[Python-ideas] PEP 3156: getting the socket or peer name from the transport

Guido van Rossum guido at python.org
Thu Jan 24 20:12:00 CET 2013


On Thu, Jan 24, 2013 at 11:05 AM, Nikolay Kim <fafhrd91 at gmail.com> wrote:
>
> On Jan 24, 2013, at 10:50 AM, Guido van Rossum <guido at python.org> wrote:
>
>> On Thu, Jan 24, 2013 at 10:45 AM, Yuval Greenfield
>> <ubershmekel at gmail.com> wrote:
>>> On Thu, Jan 24, 2013 at 8:23 PM, Guido van Rossum <guido at python.org> wrote:
>>>>
>>>> A pragmatic question popped up: sometimes the protocol would like to
>>>> know the name of the socket or its peer, i.e. call getsockname() or
>>>> getpeername() on the underlying socket. (I can imagine wanting to log
>>>> this, or do some kind of IP address blocking.)
>>>>
>>>> What should the interface for this look like? I can think of several ways:
>>>>
>>>> A) An API to return the underlying socket, if there is one. (In the
>>>> case of a stack of transports and protocols there may not be one, so
>>>> it may return None.) Downside is that it requires the transport to use
>>>> sockets -- if it were to use some native Windows API there might not
>>>> be a socket object even though there might be an IP connection with
>>>> easily-accessible address and peer.
>>>
>>>
>>> I feel (A) is the best option as it's the most flexible - underlying
>>> transports can have many different special methods. No?
>>
>> The whole idea of defining a transport API is that the protocol
>> shouldn't care about what type of transport it is being used with. The
>> example of using an http client protocol with a subprocess transport
>> that invokes some kind of tunneling process might clarify this. So I
>> would like the transport API to be both small and fixed, rather than
>> having different transports have different extensions to the standard
>> transport API.
>>
>> What other things might you want to do with the socket besides calling
>> getpeername() or getsockname()? Would that be reasonable to expect
>> from a protocol written to be independent of the specific transport
>> type?
>
> transport could have dictionary attribute where it can store optional information
> like socket name, peer name or file path, etc.

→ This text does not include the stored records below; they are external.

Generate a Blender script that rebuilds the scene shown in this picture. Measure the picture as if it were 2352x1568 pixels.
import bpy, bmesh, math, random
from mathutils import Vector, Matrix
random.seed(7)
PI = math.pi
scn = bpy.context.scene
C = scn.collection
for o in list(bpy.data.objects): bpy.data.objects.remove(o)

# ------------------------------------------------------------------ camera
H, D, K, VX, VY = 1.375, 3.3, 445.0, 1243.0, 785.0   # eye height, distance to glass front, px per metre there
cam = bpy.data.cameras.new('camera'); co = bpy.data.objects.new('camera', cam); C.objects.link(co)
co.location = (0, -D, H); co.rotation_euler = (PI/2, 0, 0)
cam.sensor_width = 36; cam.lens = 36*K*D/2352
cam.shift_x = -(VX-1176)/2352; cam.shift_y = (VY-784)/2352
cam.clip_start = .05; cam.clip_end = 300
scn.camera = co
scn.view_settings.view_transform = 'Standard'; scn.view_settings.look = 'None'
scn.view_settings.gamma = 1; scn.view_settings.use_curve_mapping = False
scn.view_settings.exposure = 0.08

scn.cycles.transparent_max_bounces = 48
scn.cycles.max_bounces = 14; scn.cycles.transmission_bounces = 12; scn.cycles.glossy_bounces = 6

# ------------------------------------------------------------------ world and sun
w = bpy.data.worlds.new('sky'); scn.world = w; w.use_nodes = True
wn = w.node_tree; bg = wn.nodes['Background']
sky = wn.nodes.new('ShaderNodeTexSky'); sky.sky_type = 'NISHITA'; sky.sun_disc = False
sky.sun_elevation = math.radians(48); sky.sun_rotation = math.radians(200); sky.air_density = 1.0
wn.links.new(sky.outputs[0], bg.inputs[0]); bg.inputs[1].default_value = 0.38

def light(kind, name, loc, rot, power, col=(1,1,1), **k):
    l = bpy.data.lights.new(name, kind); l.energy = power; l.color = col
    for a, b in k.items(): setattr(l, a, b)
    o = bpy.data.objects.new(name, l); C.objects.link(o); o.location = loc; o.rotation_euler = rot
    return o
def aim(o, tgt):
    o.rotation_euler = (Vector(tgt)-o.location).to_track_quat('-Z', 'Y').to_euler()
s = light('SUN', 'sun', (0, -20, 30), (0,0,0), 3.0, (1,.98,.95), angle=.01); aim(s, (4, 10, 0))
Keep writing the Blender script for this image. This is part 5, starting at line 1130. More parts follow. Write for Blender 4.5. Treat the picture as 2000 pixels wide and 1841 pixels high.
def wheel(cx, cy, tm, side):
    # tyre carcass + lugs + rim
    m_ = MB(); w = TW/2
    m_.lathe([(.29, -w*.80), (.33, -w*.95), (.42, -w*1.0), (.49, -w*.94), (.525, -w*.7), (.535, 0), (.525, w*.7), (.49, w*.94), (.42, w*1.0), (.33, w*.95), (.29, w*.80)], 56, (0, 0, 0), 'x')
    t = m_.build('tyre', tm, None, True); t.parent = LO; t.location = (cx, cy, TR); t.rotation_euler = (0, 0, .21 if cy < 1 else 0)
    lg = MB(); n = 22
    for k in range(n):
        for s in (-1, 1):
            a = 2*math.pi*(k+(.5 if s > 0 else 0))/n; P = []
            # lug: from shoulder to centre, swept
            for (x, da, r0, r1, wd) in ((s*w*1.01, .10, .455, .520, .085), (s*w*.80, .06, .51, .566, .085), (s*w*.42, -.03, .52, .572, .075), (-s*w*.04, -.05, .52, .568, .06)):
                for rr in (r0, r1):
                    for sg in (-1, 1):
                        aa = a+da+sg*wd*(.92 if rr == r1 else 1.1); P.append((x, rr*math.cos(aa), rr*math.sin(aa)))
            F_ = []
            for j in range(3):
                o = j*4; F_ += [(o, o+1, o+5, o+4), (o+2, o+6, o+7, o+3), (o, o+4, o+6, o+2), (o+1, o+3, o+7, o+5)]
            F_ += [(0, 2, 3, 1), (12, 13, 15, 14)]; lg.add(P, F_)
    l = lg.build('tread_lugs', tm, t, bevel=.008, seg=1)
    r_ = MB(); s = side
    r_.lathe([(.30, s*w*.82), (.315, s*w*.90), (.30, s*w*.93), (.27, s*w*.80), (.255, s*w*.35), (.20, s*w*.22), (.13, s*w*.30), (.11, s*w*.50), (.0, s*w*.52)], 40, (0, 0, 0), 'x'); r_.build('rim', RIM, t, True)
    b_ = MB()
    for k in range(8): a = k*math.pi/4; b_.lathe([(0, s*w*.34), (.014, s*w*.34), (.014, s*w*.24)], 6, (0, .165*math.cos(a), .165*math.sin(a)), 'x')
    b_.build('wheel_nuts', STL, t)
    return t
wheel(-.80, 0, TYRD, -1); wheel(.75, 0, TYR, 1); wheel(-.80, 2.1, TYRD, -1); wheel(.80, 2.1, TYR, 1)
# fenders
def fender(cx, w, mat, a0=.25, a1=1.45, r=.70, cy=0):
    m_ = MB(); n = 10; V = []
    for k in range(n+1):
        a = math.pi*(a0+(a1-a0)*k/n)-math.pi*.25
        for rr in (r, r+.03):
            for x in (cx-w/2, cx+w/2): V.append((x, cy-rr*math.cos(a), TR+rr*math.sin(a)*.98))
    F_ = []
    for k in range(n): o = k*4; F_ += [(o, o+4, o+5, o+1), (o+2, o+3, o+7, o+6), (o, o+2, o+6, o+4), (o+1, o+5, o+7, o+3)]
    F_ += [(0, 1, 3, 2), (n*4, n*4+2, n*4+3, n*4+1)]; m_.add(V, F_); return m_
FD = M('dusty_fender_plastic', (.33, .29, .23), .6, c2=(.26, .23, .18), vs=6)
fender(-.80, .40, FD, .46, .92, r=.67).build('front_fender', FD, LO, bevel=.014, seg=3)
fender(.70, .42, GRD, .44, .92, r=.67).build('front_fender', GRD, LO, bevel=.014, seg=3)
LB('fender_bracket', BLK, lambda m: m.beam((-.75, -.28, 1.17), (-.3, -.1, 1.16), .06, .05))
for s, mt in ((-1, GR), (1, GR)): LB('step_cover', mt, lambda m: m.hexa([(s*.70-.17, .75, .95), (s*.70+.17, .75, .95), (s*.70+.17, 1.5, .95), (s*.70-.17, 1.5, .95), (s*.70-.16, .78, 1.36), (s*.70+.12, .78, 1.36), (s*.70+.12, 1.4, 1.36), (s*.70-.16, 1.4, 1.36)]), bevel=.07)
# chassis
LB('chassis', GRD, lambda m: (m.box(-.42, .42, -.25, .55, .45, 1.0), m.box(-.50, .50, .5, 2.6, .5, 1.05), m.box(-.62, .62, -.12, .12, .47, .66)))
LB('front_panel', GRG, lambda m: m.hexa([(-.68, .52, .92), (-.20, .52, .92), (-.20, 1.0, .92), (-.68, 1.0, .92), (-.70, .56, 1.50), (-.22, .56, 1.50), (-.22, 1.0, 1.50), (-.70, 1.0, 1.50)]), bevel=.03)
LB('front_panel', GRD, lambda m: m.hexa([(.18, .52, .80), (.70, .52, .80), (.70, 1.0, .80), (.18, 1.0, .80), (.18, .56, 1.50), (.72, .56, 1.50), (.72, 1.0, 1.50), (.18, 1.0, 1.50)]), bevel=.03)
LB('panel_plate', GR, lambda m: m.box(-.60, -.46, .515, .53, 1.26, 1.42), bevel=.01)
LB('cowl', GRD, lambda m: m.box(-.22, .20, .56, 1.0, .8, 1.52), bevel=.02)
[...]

Aha, that makes some sense. Though maybe it shouldn't be a dict -- it
may be expensive to populate some values in some cases, so maybe there
should just be a method transport.get_extra_info('key') which computes
and returns (and possibly caches) certain values but returns None if
the info is not supported. E.g. get_extra_info('name'),
get_extra_info('peer'). This API makes it pretty clear that the caller
should check the value for None before using it.